### LISTED ENTRIES ###

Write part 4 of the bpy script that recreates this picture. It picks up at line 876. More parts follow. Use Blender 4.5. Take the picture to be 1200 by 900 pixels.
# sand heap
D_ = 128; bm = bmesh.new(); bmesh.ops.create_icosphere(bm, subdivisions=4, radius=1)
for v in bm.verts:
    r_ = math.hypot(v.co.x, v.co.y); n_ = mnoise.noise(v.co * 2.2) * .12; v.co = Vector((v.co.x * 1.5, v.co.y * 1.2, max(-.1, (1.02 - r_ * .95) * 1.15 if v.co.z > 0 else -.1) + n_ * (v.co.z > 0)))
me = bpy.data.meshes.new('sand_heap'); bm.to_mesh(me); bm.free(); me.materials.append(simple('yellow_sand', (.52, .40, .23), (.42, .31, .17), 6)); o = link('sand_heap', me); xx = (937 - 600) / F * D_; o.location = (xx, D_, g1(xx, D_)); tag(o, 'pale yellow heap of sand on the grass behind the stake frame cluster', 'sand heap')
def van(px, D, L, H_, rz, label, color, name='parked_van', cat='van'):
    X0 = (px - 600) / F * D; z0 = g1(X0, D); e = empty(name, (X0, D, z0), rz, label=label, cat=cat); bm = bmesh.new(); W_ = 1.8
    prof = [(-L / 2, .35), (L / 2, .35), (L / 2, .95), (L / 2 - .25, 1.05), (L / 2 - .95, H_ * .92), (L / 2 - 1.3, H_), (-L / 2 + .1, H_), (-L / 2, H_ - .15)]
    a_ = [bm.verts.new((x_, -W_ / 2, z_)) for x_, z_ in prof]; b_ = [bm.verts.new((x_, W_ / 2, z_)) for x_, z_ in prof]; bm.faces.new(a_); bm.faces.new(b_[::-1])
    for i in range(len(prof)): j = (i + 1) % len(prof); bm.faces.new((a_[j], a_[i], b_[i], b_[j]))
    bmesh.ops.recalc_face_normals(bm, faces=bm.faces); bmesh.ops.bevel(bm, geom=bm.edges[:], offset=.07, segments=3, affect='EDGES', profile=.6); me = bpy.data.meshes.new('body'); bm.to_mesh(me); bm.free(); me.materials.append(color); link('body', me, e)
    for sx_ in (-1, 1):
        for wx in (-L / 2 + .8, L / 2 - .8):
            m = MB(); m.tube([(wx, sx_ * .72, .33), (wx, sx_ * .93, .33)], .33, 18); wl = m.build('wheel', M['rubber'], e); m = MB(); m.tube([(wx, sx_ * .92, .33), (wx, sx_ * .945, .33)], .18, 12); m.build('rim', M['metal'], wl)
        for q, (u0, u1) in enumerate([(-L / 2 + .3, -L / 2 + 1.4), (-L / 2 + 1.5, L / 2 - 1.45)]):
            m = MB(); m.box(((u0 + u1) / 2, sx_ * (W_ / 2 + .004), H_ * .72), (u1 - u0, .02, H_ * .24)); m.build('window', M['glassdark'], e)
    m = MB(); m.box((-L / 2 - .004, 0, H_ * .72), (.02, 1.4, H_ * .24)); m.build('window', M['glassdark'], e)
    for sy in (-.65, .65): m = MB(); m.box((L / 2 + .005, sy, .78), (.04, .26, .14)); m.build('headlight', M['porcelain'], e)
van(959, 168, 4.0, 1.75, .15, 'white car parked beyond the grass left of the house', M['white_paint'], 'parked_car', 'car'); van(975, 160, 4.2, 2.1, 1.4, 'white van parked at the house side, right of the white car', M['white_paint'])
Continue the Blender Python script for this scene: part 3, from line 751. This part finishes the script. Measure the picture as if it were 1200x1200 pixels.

###

### WHAT IS EXPECTED
Give every line of the material again, exactly as it reads.

### WRITTEN REPLY
Write part 4 of the bpy script that recreates this picture. It picks up at line 876. More parts follow. Use Blender 4.5. Take the picture to be 1200 by 900 pixels.
# sand heap
D_ = 128; bm = bmesh.new(); bmesh.ops.create_icosphere(bm, subdivisions=4, radius=1)
for v in bm.verts:
    r_ = math.hypot(v.co.x, v.co.y); n_ = mnoise.noise(v.co * 2.2) * .12; v.co = Vector((v.co.x * 1.5, v.co.y * 1.2, max(-.1, (1.02 - r_ * .95) * 1.15 if v.co.z > 0 else -.1) + n_ * (v.co.z > 0)))
me = bpy.data.meshes.new('sand_heap'); bm.to_mesh(me); bm.free(); me.materials.append(simple('yellow_sand', (.52, .40, .23), (.42, .31, .17), 6)); o = link('sand_heap', me); xx = (937 - 600) / F * D_; o.location = (xx, D_, g1(xx, D_)); tag(o, 'pale yellow heap of sand on the grass behind the stake frame cluster', 'sand heap')
def van(px, D, L, H_, rz, label, color, name='parked_van', cat='van'):
    X0 = (px - 600) / F * D; z0 = g1(X0, D); e = empty(name, (X0, D, z0), rz, label=label, cat=cat); bm = bmesh.new(); W_ = 1.8
    prof = [(-L / 2, .35), (L / 2, .35), (L / 2, .95), (L / 2 - .25, 1.05), (L / 2 - .95, H_ * .92), (L / 2 - 1.3, H_), (-L / 2 + .1, H_), (-L / 2, H_ - .15)]
    a_ = [bm.verts.new((x_, -W_ / 2, z_)) for x_, z_ in prof]; b_ = [bm.verts.new((x_, W_ / 2, z_)) for x_, z_ in prof]; bm.faces.new(a_); bm.faces.new(b_[::-1])
    for i in range(len(prof)): j = (i + 1) % len(prof); bm.faces.new((a_[j], a_[i], b_[i], b_[j]))
    bmesh.ops.recalc_face_normals(bm, faces=bm.faces); bmesh.ops.bevel(bm, geom=bm.edges[:], offset=.07, segments=3, affect='EDGES', profile=.6); me = bpy.data.meshes.new('body'); bm.to_mesh(me); bm.free(); me.materials.append(color); link('body', me, e)
    for sx_ in (-1, 1):
        for wx in (-L / 2 + .8, L / 2 - .8):
            m = MB(); m.tube([(wx, sx_ * .72, .33), (wx, sx_ * .93, .33)], .33, 18); wl = m.build('wheel', M['rubber'], e); m = MB(); m.tube([(wx, sx_ * .92, .33), (wx, sx_ * .945, .33)], .18, 12); m.build('rim', M['metal'], wl)
        for q, (u0, u1) in enumerate([(-L / 2 + .3, -L / 2 + 1.4), (-L / 2 + 1.5, L / 2 - 1.45)]):
            m = MB(); m.box(((u0 + u1) / 2, sx_ * (W_ / 2 + .004), H_ * .72), (u1 - u0, .02, H_ * .24)); m.build('window', M['glassdark'], e)
    m = MB(); m.box((-L / 2 - .004, 0, H_ * .72), (.02, 1.4, H_ * .24)); m.build('window', M['glassdark'], e)
    for sy in (-.65, .65): m = MB(); m.box((L / 2 + .005, sy, .78), (.04, .26, .14)); m.build('headlight', M['porcelain'], e)
van(959, 168, 4.0, 1.75, .15, 'white car parked beyond the grass left of the house', M['white_paint'], 'parked_car', 'car'); van(975, 160, 4.2, 2.1, 1.4, 'white van parked at the house side, right of the white car', M['white_paint'])
Continue the Blender Python script for this scene: part 3, from line 751. This part finishes the script. Measure the picture as if it were 1200x1200 pixels.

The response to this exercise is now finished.